3. Modifying U-Boot Configuration

The key to enabling the overlay is to modify the U-Boot configuration. This involves editing the uEnv.txt file.

sudo nano /boot/firmware/uEnv.txt

Locate the U_BOOT_FDT_OVERLAYS variable. If it doesn't exist, you can add it. If it does, append the path to your SPI0 overlay to the variable. For example:

U_BOOT_FDT_OVERLAYS=/lib/firmware/6.1.0-xxxx-rockchip/device-tree/rockchip/overlay/spi0-overlay.dtbo

If you have multiple overlays, separate them with a space:

U_BOOT_FDT_OVERLAYS=/lib/firmware/6.1.0-xxxx-rockchip/device-tree/rockchip/overlay/spi0-overlay.dtbo /lib/firmware/6.1.0-xxxx-rockchip/device-tree/rockchip/overlay/another-overlay.dtbo

Important: Ensure the path is correct. A typo here can prevent the overlay from loading.

4. Updating U-Boot and Rebooting

After modifying the uEnv.txt file, update U-Boot and reboot your Orange Pi 5 Plus:

sudo u-boot-update
sudo reboot

The u-boot-update command updates the U-Boot environment with the changes you made in uEnv.txt. The reboot ensures that the new configuration is loaded.

5. Verifying SPI0 Activation

After the reboot, check if SPI0 is active by looking for it under the /dev/ directory:

ls /dev/spi*

If SPI0 is correctly enabled, you should see something like /dev/spidev0.0 and /dev/spidev0.1 (the numbers may vary).

Troubleshooting

If SPI0 does not appear under /dev/, here are some troubleshooting steps:

• Check the Overlay Path: Double-check the path in U_BOOT_FDT_OVERLAYS to ensure it's correct.

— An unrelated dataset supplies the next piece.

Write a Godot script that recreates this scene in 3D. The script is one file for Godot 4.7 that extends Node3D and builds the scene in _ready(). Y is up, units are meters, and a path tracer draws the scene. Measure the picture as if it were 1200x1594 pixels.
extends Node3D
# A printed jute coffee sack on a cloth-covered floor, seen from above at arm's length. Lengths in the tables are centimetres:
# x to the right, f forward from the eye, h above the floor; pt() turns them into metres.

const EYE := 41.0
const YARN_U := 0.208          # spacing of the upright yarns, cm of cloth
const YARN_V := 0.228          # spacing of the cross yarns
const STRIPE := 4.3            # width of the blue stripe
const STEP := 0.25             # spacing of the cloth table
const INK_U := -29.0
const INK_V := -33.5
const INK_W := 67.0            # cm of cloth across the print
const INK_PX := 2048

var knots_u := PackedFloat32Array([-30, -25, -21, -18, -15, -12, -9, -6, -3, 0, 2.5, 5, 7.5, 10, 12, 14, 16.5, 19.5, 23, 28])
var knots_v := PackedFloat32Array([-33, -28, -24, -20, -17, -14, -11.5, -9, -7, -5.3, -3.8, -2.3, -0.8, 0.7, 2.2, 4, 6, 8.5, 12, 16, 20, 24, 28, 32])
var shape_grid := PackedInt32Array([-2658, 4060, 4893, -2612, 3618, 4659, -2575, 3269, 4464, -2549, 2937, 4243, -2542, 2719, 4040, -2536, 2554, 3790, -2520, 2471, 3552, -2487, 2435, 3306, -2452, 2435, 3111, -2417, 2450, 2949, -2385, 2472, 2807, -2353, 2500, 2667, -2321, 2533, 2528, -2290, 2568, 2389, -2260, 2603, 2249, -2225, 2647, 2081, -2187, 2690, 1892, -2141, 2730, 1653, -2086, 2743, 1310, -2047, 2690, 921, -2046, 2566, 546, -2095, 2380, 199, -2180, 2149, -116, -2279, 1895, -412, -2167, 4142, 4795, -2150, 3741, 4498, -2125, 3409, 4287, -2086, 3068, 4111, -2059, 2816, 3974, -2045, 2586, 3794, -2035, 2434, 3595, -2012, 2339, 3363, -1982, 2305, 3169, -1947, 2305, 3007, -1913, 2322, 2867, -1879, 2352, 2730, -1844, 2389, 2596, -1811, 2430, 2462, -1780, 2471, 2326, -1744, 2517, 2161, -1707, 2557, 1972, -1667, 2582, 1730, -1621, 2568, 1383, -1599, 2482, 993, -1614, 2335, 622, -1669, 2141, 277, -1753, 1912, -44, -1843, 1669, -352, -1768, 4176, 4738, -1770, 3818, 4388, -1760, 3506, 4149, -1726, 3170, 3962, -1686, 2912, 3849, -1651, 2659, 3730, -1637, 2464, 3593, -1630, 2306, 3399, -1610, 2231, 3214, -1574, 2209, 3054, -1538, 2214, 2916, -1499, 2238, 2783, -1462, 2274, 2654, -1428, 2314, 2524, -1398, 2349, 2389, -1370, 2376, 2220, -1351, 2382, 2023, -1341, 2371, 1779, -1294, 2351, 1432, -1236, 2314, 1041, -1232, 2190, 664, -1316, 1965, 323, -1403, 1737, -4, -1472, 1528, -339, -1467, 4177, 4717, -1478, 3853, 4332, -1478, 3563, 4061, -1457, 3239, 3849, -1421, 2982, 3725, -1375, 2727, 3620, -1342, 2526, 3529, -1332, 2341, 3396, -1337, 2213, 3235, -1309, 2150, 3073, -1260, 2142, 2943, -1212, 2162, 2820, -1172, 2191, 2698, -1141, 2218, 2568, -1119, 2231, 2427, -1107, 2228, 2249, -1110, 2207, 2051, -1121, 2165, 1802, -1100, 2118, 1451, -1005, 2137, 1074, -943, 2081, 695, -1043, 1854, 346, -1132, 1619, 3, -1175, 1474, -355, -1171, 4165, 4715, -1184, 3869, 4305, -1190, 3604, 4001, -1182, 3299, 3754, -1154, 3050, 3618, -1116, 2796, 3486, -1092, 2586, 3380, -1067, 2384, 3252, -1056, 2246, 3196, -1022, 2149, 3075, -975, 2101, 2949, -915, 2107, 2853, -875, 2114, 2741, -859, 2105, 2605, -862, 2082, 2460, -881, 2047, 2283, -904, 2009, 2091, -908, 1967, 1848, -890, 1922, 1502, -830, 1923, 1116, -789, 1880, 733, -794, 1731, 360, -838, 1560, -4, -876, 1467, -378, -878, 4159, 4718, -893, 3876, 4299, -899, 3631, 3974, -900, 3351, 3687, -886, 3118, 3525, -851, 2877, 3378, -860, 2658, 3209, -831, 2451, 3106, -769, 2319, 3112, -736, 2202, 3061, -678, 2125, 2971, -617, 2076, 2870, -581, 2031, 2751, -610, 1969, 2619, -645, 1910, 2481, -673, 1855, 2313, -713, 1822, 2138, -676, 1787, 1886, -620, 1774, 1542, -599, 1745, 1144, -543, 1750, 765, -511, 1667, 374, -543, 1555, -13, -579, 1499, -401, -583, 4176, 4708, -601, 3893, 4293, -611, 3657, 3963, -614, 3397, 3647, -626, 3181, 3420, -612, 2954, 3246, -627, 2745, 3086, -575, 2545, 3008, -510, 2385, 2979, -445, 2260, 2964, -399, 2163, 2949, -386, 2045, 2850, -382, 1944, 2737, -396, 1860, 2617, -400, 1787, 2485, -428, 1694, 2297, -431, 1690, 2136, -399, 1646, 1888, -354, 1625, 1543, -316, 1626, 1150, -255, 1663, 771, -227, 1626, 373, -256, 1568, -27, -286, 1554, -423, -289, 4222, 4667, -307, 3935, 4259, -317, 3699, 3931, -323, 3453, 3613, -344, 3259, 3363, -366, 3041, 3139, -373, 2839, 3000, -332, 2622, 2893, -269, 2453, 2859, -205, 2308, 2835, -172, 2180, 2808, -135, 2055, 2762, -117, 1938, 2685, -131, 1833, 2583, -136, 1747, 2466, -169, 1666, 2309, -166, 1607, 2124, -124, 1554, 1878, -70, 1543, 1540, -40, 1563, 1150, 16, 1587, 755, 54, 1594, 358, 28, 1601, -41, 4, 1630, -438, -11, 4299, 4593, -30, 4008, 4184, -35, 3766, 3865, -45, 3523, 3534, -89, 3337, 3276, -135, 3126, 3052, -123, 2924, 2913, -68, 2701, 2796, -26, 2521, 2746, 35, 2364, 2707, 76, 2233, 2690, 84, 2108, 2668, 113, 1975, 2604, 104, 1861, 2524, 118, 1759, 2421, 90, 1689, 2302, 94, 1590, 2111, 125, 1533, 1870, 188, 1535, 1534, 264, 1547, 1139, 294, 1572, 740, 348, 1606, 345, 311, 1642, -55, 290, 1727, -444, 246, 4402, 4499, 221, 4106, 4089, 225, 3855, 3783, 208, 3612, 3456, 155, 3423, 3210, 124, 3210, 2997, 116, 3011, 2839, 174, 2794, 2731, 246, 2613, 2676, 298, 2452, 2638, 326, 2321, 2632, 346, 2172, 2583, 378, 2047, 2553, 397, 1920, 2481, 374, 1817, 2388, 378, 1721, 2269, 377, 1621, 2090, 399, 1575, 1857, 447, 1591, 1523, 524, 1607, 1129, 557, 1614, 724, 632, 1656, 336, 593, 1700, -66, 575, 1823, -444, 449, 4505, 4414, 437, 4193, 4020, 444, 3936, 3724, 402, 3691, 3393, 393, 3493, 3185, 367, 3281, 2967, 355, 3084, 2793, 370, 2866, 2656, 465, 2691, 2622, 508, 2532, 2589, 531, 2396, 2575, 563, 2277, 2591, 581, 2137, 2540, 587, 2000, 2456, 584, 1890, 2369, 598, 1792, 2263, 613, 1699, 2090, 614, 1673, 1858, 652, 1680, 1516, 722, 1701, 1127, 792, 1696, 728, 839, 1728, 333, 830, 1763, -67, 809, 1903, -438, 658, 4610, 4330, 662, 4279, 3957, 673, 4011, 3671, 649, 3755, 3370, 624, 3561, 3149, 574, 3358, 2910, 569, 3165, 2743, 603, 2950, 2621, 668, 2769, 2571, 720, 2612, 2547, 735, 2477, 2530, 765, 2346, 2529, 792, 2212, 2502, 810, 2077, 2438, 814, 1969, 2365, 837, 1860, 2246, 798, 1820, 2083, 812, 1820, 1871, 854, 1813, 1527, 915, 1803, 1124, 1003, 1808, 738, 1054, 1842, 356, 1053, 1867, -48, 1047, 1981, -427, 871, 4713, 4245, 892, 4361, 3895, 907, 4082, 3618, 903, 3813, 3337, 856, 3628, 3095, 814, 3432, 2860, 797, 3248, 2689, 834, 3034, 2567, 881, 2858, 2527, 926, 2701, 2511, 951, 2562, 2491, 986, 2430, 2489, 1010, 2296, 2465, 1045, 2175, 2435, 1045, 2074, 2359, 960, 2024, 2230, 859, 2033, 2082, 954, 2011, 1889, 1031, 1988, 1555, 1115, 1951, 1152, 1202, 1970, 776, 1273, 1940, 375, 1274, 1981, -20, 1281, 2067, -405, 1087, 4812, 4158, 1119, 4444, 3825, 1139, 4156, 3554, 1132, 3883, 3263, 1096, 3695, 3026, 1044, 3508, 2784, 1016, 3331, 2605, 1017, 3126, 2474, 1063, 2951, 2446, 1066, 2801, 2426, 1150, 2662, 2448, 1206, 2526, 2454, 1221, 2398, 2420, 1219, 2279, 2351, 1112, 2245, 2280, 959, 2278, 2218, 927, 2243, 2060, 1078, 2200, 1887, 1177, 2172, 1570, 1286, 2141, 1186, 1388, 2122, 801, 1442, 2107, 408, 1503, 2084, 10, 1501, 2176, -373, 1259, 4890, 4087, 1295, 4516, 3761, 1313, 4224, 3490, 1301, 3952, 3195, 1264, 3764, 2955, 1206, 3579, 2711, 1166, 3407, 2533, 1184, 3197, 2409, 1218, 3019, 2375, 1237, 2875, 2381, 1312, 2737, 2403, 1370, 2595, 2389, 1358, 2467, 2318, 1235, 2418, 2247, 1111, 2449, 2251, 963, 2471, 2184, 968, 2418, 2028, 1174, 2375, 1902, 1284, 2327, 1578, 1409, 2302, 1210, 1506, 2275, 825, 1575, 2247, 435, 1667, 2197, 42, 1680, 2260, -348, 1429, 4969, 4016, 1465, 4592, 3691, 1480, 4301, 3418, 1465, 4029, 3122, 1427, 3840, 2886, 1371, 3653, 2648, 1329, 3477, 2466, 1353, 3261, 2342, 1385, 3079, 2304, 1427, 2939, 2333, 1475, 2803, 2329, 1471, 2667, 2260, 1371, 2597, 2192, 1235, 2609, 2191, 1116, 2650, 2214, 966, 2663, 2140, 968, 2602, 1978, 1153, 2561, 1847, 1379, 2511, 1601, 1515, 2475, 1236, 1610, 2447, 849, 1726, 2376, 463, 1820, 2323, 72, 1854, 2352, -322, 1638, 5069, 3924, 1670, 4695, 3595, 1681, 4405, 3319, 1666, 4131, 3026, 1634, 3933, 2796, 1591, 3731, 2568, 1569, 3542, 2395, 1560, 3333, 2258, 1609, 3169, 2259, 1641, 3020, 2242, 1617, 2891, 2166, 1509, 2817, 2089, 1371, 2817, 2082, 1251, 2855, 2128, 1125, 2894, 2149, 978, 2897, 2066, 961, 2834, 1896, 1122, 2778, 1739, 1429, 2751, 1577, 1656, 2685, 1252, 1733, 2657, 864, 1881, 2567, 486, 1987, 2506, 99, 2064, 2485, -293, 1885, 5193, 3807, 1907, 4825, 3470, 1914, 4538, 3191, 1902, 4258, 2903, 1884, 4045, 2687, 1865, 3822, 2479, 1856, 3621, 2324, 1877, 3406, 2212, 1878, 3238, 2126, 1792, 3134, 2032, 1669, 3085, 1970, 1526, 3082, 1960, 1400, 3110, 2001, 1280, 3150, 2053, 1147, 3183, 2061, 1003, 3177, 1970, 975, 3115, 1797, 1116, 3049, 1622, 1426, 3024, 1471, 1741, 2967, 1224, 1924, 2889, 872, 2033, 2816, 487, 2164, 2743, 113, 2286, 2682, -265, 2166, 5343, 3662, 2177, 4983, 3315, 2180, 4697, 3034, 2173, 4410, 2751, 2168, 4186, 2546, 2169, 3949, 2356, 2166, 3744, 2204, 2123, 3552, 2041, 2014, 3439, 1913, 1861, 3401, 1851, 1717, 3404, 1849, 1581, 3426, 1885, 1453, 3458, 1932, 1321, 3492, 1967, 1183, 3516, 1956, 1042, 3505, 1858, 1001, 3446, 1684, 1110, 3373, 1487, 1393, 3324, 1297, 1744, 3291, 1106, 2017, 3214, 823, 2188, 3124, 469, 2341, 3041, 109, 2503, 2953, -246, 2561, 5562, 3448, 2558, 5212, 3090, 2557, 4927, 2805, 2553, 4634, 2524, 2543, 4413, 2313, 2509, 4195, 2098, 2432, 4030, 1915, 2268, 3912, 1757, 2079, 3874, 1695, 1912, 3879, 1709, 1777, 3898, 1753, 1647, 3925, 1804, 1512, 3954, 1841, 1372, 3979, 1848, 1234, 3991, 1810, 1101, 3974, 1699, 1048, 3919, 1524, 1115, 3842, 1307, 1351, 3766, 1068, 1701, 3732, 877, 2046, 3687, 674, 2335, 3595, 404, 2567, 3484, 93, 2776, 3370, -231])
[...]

• Verify the Overlay File: Make sure the overlay file (spi0-overlay.dtbo) exists in the specified directory.

• Kernel Configuration: Ensure that the necessary kernel configurations (TCG_TPM, TCG_SPI_TIS, etc.) are enabled and that the kernel has been correctly compiled and installed.

• U-Boot Update: Sometimes, the u-boot-update command may fail. Check its output for any errors.

• Device Tree Syntax: The overlay file may contain syntax errors. You can use the dtc command to check the syntax:

  dtc -I dtbo -O dts /lib/firmware/6.1.0-xxxx-rockchip/device-tree/rockchip/overlay/spi0-overlay.dtbo
  

  This command will convert the .dtbo file to a .dts file (device tree source), which is human-readable. Review the output for any syntax errors.

• Check for Conflicts: Ensure that there are no conflicting overlays or device tree settings that might be preventing SPI0 from being enabled.

Example SPI0 Overlay (DTS Source)

Here’s an example of what an SPI0 overlay might look like in device tree source (DTS) format:

/dts-v1/;
/plugin/;

/ {
    compatible = "rockchip,rk3588";

    fragment@0 {
        target = <&spi0>;
        __overlay__ {
            status = "okay";

            spidev0: spidev@0 {
                compatible = "spidev";
                reg = <0>;
                spi-max-frequency = <1000000>;
            };
        };
    };

    fragment@1 {
        target = <&gpio0>;
        __overlay__ {
            spi0_pins: spi0_pins {
                rockchip,pins = <
                    RK_PB4 RK_FUNC_1 &pinctrl0
                    RK_PB5 RK_FUNC_1 &pinctrl0
                    RK_PB6 RK_FUNC_1 &pinctrl0
                    RK_PB7 RK_FUNC_1 &pinctrl0
                >;
            };
        };
    };
};

This overlay does the following:

• Enables SPI0: Sets the status of the spi0 node to "okay".
• Creates a spidev Node: Creates a spidev0 node, which allows you to access SPI0 as a character device (e.g., /dev/spidev0.0).
• Configures GPIO Pins: Configures the GPIO pins for SPI0 (MOSI, MISO, SCLK, and CS).

Note: The exact pin configuration may vary depending on your specific hardware setup.

Compiling the Overlay

If you need to compile the overlay from a .dts file, you can use the dtc command:

dtc -I dts -O dtbo -@ spi0-overlay.dts -o spi0-overlay.dtbo

This command compiles spi0-overlay.dts into spi0-overlay.dtbo.

Conclusion

Enabling SPI0 on Ubuntu 24 for the Orange Pi 5 Plus involves configuring the kernel, modifying the U-Boot environment, and verifying the SPI device. By following these steps, you should be able to successfully activate SPI0 and integrate your SPI-based modules, such as TPM2.0. Remember to double-check your configurations and troubleshoot any issues that arise. Happy hacking, and have a great time integrating the TPM2.0 module into your Orange Pi 5 Plus!